>> Begin

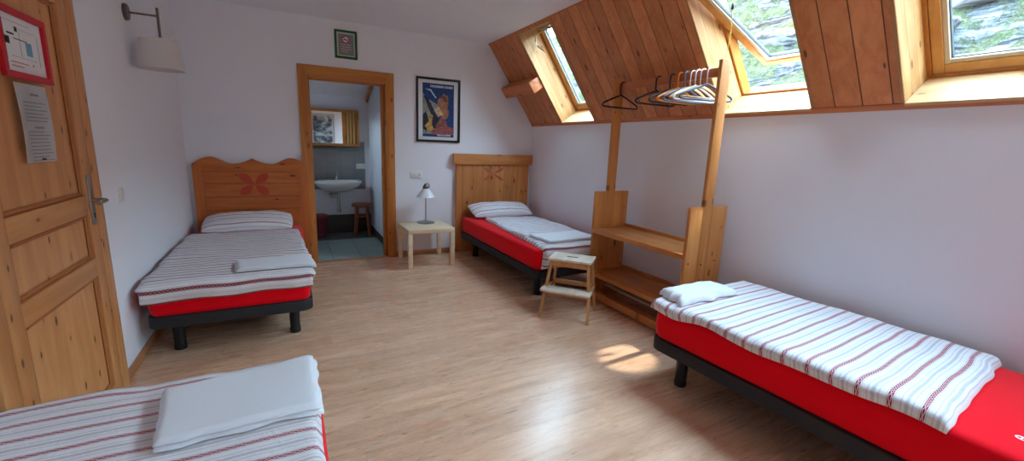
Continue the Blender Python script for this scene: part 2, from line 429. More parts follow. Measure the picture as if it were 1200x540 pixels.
# roof windows
def roof_window(i, y0, y1, tilt, label):
    r = sroot('window_%d' % i, label)
    t = .018
    for nm, a in (('side_lining', (y0 - t, y0, S0 - t, S1 + t, -.004, .25)), ('side_lining', (y1, y1 + t, S0 - t, S1 + t, -.004, .25))):
        b = bm_new(); add_box(b, *a, bev=.002, seg=1); obj(nm, b, M_lining, r).matrix_local = SLM
    b = bm_new(); add_box(b, y0, y1, S0 - t, S0, -.012, .25, bev=.002, seg=1); obj('sill_board', b, M_sill, r).matrix_local = SLM
    b = bm_new(); add_box(b, y0, y1, S1, S1 + t, -.004, .25, bev=.002, seg=1); obj('head_lining', b, M_sill, r).matrix_local = SLM
    b = bm_new(); ring(b, y0 - .015, y1 + .015, S0 - .018, S1 + .018, .25, .34, .034, SLM); obj('frame', b, M_winframe, r)
    # pivoting sash, turned about its middle
    sm = (S0 + S1) / 2; NP = .285
    piv = SLM @ Matrix.Translation((0, sm, NP)) @ Matrix.Rotation(tilt, 4, 'X')
    h = (S1 - S0) / 2 - .02; a, c = y0 + .021, y1 - .021
    sash = bm_new(); ring(sash, a, c, -h, h, -.03, .03, .05, piv); so_ = obj('sash', sash, M_sash, r)
    b = bm_new(); ring(b, a + .048, c - .048, -h + .048, h - .048, -.022, .02, .026, piv); obj('glazing_bead', b, M_bead, so_)
    b = bm_new(); ring(b, a + .072, c - .072, -h + .072, h - .072, -.012, .014, .007, piv); obj('gasket', b, M_gasket, so_)
    b = bm_new(); add_box(b, a + .074, c - .074, -h + .074, h - .074, -.003, .003, M=piv); obj('pane', b, M_glass, so_, smooth=0)
    b = bm_new(); add_tube(b, [piv @ Vector(q) for q in ((a + .06, h - .03, -.03), (a + .06, h - .03, -.075), (c - .06, h - .03, -.075), (c - .06, h - .03, -.03))], .007, 8)
    obj('handle_bar', b, M_chrome, so_)
    return r
roof_window(1, *WIN[0], 0.0, 'narrow looking roof window nearest the back wall')
roof_window(2, *WIN[1], math.radians(-32.5), 'roof window behind the hanging rail, sash tilted open')
roof_window(3, *WIN[2], 0.0, 'closed roof window above the front right bed')
roof_window(4, *WIN[3], 0.0, 'wide roof window beside the viewer, added for daylight')  # out of view, added to bring more daylight into the room
roof_window(5, *WIN[4], 0.0, 'wide roof window behind the viewer, added for daylight')  # also unseen and added for more daylight

# purlin stub
bm = bm_new(); add_box(bm, -.745, 0, .515, .655, -.148, .01, bev=.004, M=SLM)
struct(obj('ceiling_beam', bm, M_beam), 'stub of a pine purlin sticking out of the slope')

# baseboards
def bb(name, mat, *a): struct(ybox(name, mat, None, *a, bev=.003), 'low brown wooden baseboard')
bb('baseboard_left', M_base, 0, .014, -2.36, -.016, 0, .062)
bb('baseboard_back', M_basex, 2.045, WX, -.014, 0, 0, .062)
bb('baseboard_back_corner', M_basex, 0.015, 1.03, -.014, 0, 0, .062)

# ------------------------------------------------------------------ left door (closed, in the left wall)
d = sroot('door_1', 'knotty pine panelled door in the left wall, closed')
Y0, Y1, ZT = -3.32, -2.462, 2.06
def lx(name, mat, a, b, z0, z1, x0, x1, bev=.003, parent=d):
    return ybox(name, mat, parent, x0, x1, a, b, z0, z1, bev=bev)
lx('hinge_stile', M_door, Y0, -3.225, .008, ZT, .0, .034); lx('lock_stile', M_door, -2.552, Y1, .008, ZT, .0, .034)
for z0, z1 in ((.008, .125), (.715, .805), (1.02, 1.112), (1.955, ZT)):
    lx('rail', M_rail, -3.225, -2.552, z0, z1, .0, .034)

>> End

Leave out any pictures, please, and quote only the lines from the top of the data through the line that contains "roof_window(5, *WIN[4], 0.0, 'wide".

_Finished exercise_
Continue the Blender Python script for this scene: part 2, from line 429. More parts follow. Measure the picture as if it were 1200x540 pixels.
# roof windows
def roof_window(i, y0, y1, tilt, label):
    r = sroot('window_%d' % i, label)
    t = .018
    for nm, a in (('side_lining', (y0 - t, y0, S0 - t, S1 + t, -.004, .25)), ('side_lining', (y1, y1 + t, S0 - t, S1 + t, -.004, .25))):
        b = bm_new(); add_box(b, *a, bev=.002, seg=1); obj(nm, b, M_lining, r).matrix_local = SLM
    b = bm_new(); add_box(b, y0, y1, S0 - t, S0, -.012, .25, bev=.002, seg=1); obj('sill_board', b, M_sill, r).matrix_local = SLM
    b = bm_new(); add_box(b, y0, y1, S1, S1 + t, -.004, .25, bev=.002, seg=1); obj('head_lining', b, M_sill, r).matrix_local = SLM
    b = bm_new(); ring(b, y0 - .015, y1 + .015, S0 - .018, S1 + .018, .25, .34, .034, SLM); obj('frame', b, M_winframe, r)
    # pivoting sash, turned about its middle
    sm = (S0 + S1) / 2; NP = .285
    piv = SLM @ Matrix.Translation((0, sm, NP)) @ Matrix.Rotation(tilt, 4, 'X')
    h = (S1 - S0) / 2 - .02; a, c = y0 + .021, y1 - .021
    sash = bm_new(); ring(sash, a, c, -h, h, -.03, .03, .05, piv); so_ = obj('sash', sash, M_sash, r)
    b = bm_new(); ring(b, a + .048, c - .048, -h + .048, h - .048, -.022, .02, .026, piv); obj('glazing_bead', b, M_bead, so_)
    b = bm_new(); ring(b, a + .072, c - .072, -h + .072, h - .072, -.012, .014, .007, piv); obj('gasket', b, M_gasket, so_)
    b = bm_new(); add_box(b, a + .074, c - .074, -h + .074, h - .074, -.003, .003, M=piv); obj('pane', b, M_glass, so_, smooth=0)
    b = bm_new(); add_tube(b, [piv @ Vector(q) for q in ((a + .06, h - .03, -.03), (a + .06, h - .03, -.075), (c - .06, h - .03, -.075), (c - .06, h - .03, -.03))], .007, 8)
    obj('handle_bar', b, M_chrome, so_)
    return r
roof_window(1, *WIN[0], 0.0, 'narrow looking roof window nearest the back wall')
roof_window(2, *WIN[1], math.radians(-32.5), 'roof window behind the hanging rail, sash tilted open')
roof_window(3, *WIN[2], 0.0, 'closed roof window above the front right bed')
roof_window(4, *WIN[3], 0.0, 'wide roof window beside the viewer, added for daylight')  # out of view, added to bring more daylight into the room
roof_window(5, *WIN[4], 0.0, 'wide roof window behind the viewer, added for daylight')  # also unseen and added for more daylight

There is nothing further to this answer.